Ездовые тянут лошадей наверх. Те упираются. А кому хочется в яркий майский день впрягаться в шлейку? Наконец, ездовые подгоняют лошадей к орудию. Те, чувствуя растерянность солдат, артачатся. Коренной жеребец сзади пристает к молоденькой пристяжной кобылке, другой пристраивается к ней сбоку. Жеребцы косятся друг на друга, кобылка игриво огрызается, пытается лягнуть заднего, отчего ее ноги заходят за шлейку, постромки запутываются. Ездовые орудуют среди лошадей, матерятся, пытаются выстроить их в ряд, распутать ремни. У пушки заело станину, и она не сводится…

В это время наблюдавший за всей этой неразберихой генерал не выдержал. Он с ходу пустил коня в галоп, вылетел на позицию:

— Что должен делать командир… В тригосподабогадушумать!

Лейтенантики забегали, пытаясь всеми силами ускорить отъезд в укрытие. Генерал весь напрягся. На него смотрит вся дивизия. И тут произошло то, что поразило даже меня, три года впитывавшего в себя отборный мат и то, ради чего пишу это эссе.

Генерал приподнялся в стременах и на глазах, на виду у всей дивизии:

— Батарея, слушай мою команду! Пушки — на…! Лошади в…!

Ну, я понимаю солдат, они люди, они подвластны мату. Я могу понять лошадей — этих умнейших и хитрющих тварей на Земле, которые всегда прекрасно знают, чего от них хотят (но не всегда это делают, особенно если недолюбливают ездового). Но пушка! Ведь она железная! Почему намертво заклинившаяся станина, по которой солдаты уже били кувалдой, вдруг от команды генерала сама свелась и села на крюк?!

На позиции все замелькало, как в быстрой киносъемке, и через несколько минут холм был пуст. Последним с него съехал генерал, устало сгорбившись в высоком казацком седле.

А теперь снова вернемся к «нашим баранам»…

Поездки должны начаться с 7 ноября. Мы уже не учимся, а беззаботно гуляем на воле. Преддверье праздничного вечера раздувает ноздри молодых мальчишек.
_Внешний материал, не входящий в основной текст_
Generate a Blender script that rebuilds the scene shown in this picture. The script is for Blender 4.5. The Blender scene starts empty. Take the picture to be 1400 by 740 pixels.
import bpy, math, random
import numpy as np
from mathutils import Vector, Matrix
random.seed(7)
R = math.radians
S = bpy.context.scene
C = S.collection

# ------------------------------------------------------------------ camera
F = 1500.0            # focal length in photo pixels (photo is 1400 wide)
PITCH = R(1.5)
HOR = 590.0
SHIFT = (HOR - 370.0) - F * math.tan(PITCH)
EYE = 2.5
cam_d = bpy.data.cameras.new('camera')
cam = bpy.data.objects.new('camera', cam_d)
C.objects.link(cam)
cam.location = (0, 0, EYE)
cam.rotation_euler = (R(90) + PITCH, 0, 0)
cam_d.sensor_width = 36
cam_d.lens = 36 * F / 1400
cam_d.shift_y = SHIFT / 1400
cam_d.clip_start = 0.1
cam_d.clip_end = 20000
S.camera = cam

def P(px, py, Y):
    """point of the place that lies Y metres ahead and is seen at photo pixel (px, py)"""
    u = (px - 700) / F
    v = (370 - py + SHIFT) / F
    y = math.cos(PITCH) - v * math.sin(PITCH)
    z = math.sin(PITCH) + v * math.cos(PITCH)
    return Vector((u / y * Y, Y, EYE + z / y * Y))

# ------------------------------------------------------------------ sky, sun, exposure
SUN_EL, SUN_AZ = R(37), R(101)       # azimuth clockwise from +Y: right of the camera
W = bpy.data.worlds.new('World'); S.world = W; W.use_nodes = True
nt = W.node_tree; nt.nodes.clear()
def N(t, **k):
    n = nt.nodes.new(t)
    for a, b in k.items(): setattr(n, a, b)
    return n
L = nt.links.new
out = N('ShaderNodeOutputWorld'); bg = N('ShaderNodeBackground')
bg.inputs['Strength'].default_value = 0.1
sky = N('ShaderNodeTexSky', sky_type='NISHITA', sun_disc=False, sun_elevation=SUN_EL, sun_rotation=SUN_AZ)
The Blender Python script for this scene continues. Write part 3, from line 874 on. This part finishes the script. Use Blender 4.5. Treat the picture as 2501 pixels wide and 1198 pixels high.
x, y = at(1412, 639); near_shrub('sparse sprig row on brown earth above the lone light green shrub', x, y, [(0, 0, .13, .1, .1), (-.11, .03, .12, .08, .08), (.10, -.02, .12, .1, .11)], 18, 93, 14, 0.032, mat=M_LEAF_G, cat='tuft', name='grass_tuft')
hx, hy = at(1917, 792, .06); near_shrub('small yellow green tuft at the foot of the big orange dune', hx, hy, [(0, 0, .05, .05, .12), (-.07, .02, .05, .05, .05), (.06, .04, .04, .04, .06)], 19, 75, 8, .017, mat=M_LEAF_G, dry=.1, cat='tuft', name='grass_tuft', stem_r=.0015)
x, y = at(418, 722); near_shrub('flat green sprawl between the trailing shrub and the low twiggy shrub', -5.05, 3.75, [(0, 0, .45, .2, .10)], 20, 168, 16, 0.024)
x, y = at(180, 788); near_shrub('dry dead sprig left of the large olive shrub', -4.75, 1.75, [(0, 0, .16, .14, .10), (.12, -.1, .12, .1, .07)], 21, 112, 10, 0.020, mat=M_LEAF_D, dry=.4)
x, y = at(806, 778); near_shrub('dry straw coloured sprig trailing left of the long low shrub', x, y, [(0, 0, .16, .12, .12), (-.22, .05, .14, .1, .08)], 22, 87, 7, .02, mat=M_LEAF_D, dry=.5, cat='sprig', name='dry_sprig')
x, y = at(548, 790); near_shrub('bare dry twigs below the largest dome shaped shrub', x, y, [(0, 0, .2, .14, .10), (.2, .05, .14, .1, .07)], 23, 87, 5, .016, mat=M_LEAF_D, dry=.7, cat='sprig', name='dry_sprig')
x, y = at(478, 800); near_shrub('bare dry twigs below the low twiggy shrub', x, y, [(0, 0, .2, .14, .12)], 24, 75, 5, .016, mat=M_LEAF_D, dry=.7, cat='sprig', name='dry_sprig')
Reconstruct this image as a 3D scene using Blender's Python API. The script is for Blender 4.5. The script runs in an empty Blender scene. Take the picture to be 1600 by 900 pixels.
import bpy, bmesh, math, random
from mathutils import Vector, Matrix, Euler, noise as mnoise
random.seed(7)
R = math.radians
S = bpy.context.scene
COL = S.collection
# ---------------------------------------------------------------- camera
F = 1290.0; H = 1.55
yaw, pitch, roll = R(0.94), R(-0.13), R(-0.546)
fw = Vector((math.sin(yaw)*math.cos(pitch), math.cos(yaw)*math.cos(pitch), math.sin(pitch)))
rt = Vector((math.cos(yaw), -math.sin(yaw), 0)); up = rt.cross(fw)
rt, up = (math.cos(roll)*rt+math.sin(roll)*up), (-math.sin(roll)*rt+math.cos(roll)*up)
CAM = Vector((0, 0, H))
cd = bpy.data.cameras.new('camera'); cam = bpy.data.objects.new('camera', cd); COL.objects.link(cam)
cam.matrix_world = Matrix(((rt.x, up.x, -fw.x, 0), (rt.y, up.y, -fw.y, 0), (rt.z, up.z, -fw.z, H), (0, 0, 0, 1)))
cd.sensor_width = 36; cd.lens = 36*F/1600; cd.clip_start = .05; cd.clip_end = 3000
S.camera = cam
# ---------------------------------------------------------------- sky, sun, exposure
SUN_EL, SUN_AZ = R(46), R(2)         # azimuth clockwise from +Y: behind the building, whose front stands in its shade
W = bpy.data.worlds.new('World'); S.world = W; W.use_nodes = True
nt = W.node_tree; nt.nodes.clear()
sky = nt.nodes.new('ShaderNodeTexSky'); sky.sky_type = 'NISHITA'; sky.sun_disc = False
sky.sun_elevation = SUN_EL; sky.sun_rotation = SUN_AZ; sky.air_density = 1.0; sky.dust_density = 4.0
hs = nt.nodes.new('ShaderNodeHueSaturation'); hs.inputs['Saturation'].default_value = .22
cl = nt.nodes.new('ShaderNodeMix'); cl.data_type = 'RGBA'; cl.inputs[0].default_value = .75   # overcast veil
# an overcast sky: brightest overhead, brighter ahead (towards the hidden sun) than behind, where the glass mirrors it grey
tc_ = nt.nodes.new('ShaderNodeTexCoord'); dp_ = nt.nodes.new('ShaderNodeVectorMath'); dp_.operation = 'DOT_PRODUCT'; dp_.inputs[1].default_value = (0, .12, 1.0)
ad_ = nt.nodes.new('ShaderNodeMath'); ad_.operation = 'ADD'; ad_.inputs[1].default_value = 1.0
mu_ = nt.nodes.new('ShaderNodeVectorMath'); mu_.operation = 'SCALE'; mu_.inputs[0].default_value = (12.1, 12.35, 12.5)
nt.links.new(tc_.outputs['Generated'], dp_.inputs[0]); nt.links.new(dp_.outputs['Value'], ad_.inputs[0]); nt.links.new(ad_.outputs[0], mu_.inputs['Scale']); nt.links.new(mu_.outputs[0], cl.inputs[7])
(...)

У них под носом и на подбородке появился пушок. Меня с напарником «командируют» в Кокчетав за картошкой и самогоном для праздника. Тайные мысли о Сашке обуревают душу…

Первым вызвали Ваську. Ночью, когда все спали, пришел посыльный и буднично сказал:

— Дмитриенко, в поездку.

Два вагона кочегаров с нетерпением ждали его возвращения. Он пришел тоже ночью, через два дня. Точнее поздним вечером, потому что многие еще не спали. Его новый ватник был весь в мазуте, на лице, вымазанном угольной пылью, ярко светились белки, но глаза смотрели безучастно и тоскливо. Ни на кого не глядя, он прошел к своей полке и, ничего не снимая, как был, завалился на убранную постель. Дежурная воспитательница подошла было к Ваське, но, ничего не сказав, вышла из вагона. Мы бегали смотреть на Ваську, каждый раз ощущая какой-то мимолетный испуг, может быть, страх и в то же время неодолимое желание самому испытать все. На следующий день Васька ходил в «бывалых».
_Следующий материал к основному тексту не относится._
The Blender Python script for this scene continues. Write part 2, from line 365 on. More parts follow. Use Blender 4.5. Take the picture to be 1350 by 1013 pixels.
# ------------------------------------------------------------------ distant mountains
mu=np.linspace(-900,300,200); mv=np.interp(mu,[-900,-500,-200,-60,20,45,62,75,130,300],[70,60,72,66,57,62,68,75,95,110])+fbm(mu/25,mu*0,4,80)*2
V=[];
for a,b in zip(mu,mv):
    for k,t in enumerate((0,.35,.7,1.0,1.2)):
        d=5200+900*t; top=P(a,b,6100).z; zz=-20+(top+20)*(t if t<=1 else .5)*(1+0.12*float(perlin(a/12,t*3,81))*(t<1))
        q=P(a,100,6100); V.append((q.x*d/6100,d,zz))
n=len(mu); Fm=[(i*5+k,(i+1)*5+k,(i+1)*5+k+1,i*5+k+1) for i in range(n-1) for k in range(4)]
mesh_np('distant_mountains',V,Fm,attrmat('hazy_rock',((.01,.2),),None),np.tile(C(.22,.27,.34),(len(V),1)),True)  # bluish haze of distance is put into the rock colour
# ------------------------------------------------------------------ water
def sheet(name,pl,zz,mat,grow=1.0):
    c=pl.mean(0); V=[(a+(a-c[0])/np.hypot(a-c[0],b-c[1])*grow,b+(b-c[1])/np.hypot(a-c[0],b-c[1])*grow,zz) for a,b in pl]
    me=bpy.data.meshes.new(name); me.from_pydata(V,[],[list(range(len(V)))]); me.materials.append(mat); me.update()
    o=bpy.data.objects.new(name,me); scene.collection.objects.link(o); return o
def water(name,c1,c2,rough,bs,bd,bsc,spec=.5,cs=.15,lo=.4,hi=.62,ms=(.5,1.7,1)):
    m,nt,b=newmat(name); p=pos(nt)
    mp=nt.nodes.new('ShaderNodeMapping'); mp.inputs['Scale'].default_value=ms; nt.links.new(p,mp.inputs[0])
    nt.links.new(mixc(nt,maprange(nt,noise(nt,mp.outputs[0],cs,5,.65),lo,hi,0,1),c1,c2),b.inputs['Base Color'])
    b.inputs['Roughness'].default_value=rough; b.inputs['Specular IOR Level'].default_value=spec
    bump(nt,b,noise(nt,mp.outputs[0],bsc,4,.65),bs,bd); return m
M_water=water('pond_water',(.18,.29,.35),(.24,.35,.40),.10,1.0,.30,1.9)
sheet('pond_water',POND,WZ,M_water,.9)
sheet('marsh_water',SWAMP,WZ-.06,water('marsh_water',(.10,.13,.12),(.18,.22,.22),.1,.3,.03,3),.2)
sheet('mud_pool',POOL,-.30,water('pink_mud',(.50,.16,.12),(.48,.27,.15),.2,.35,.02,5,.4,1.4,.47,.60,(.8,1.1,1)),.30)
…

Через несколько дней посыльный с дежурной воспитательницей Марией Петровной (тетей Машей) среди ночи растолкали меня:

— Собирайся в поездку.

Сон в семнадцать лет крепкий. Надо опомниться, но там не ждут. Я слез с полки, стянул с нее уже появившийся у меня паровозный сундучок-шарманку.

— Постель не убирай, — участливо сказала Мария Петровна, — иди с Богом.
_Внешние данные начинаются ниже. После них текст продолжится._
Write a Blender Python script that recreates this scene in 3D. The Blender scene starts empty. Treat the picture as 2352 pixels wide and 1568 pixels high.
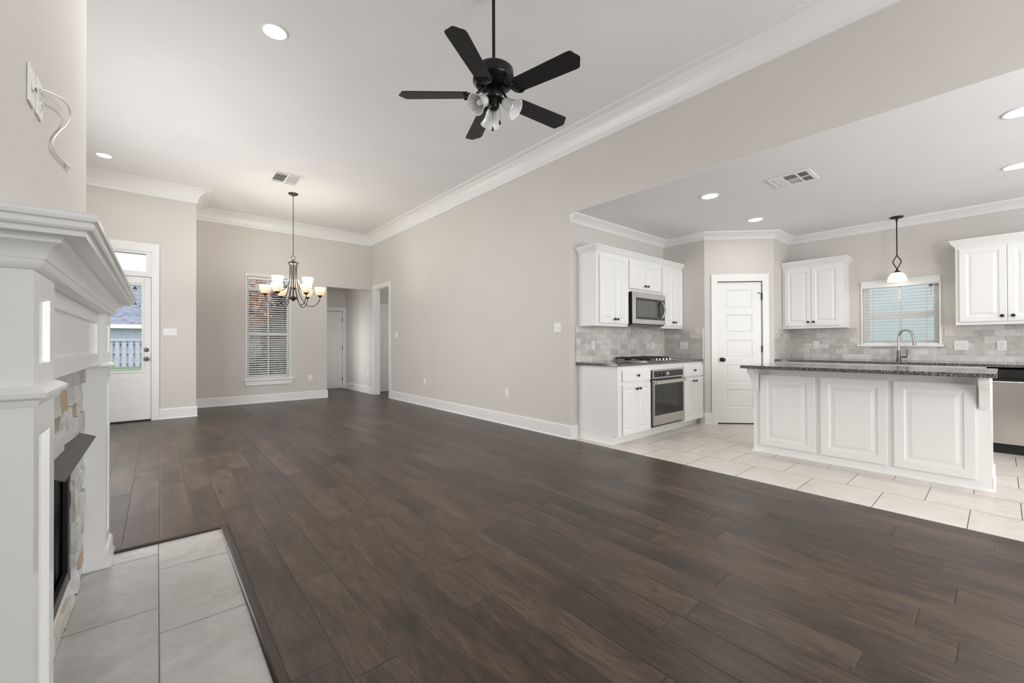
import bpy, bmesh, math, random
from mathutils import Vector, Matrix
PI = math.pi
R = math.radians
random.seed(7)
SC = bpy.context.scene
COL = SC.collection

# ------------------------------------------------------------------ camera, world, exposure
CAM_H = 1.14
yaw, pitch, roll, F_PX = R(40.354), R(0.3536), R(-0.2006), 957.493
Fv = Vector((math.sin(yaw) * math.cos(pitch), math.cos(yaw) * math.cos(pitch), math.sin(pitch)))
R0 = Vector((math.cos(yaw), -math.sin(yaw), 0))
U0 = R0.cross(Fv)
Rv = math.cos(roll) * R0 + math.sin(roll) * U0
Uv = -math.sin(roll) * R0 + math.cos(roll) * U0
cd = bpy.data.cameras.new('camera')
cam = bpy.data.objects.new('camera', cd)
COL.objects.link(cam)
m3 = Matrix((Rv, Uv, -Fv)).transposed()
cam.matrix_world = Matrix.Translation((0, 0, CAM_H)) @ m3.to_4x4()
cd.sensor_width = 36.0
cd.lens = F_PX / 2352 * 36.0
cd.clip_start = 0.02
SC.camera = cam

vs = SC.view_settings
vs.view_transform = 'Standard'
vs.look = 'None'
vs.gamma = 1.0
vs.use_curve_mapping = False
vs.exposure = 0.23
SC.cycles.use_denoising = True
SC.cycles.adaptive_threshold = 0.015
SC.cycles.max_bounces = 9
SC.cycles.diffuse_bounces = 5
SC.cycles.glossy_bounces = 4
SC.cycles.transmission_bounces = 6
SC.cycles.transparent_max_bounces = 12
SC.cycles.sample_clamp_indirect = 4.0
SC.cycles.caustics_reflective = False
SC.cycles.caustics_refractive = False

W = bpy.data.worlds.new('sky')
SC.world = W
W.use_nodes = True
wn = W.node_tree
wn.nodes['Background'].inputs['Color'].default_value = (0.88, 0.94, 1.0, 1)
wn.nodes['Background'].inputs['Strength'].default_value = 1.6

SUN = bpy.data.lights.new('sun', 'SUN')
SUN.energy = 2.5
SUN.angle = R(12)
sun = bpy.data.objects.new('sun', SUN)
COL.objects.link(sun)
sun.rotation_euler = Vector((0.0, 0.42, -0.91)).to_track_quat('-Z', 'Y').to_euler()


def area(name, loc, direction, sx, sy, power, color=(1, 1, 1), spread=180, disk=False):
    L = bpy.data.lights.new(name, 'AREA')
    L.shape = 'DISK' if disk else 'RECTANGLE'
    L.size = sx
    if not disk:
        L.size_y = sy
    L.energy = power
    L.color = color
    L.spread = R(spread)
    o = bpy.data.objects.new(name, L)
    COL.objects.link(o)
    o.location = loc
    o.rotation_euler = Vector(direction).to_track_quat('-Z', 'Y').to_euler()
    return o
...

И я ушел в темный и злой мороз. Шел ли со мной Бог, не знаю, ибо по заученной дороге в депо я еще спал, а проснулся только у дежурки.

Дежурка. Здесь надо найти свою бригаду, узнать, где твой паровоз, и получить «наркомовский паек». Это дополнительно 400 г хлеба, 80 г колбасы, 50 г сахара на сутки поездки (если не ошибаюсь). Я, как завзятый паровозник, открываю ключом шарманку и складываю туда продукты. Нас трое— машинист, помощник и я— кочегар. Машинист злой, ничего не говорит, только бросил при встрече:

— Почему опоздал?

Помощник— молодой, всегда улыбающийся казашонок (я увижу его окровавленную физиономию еще не скоро). Мы, каждый по своему, сжавшись от холода, идем в дальнее западное депо.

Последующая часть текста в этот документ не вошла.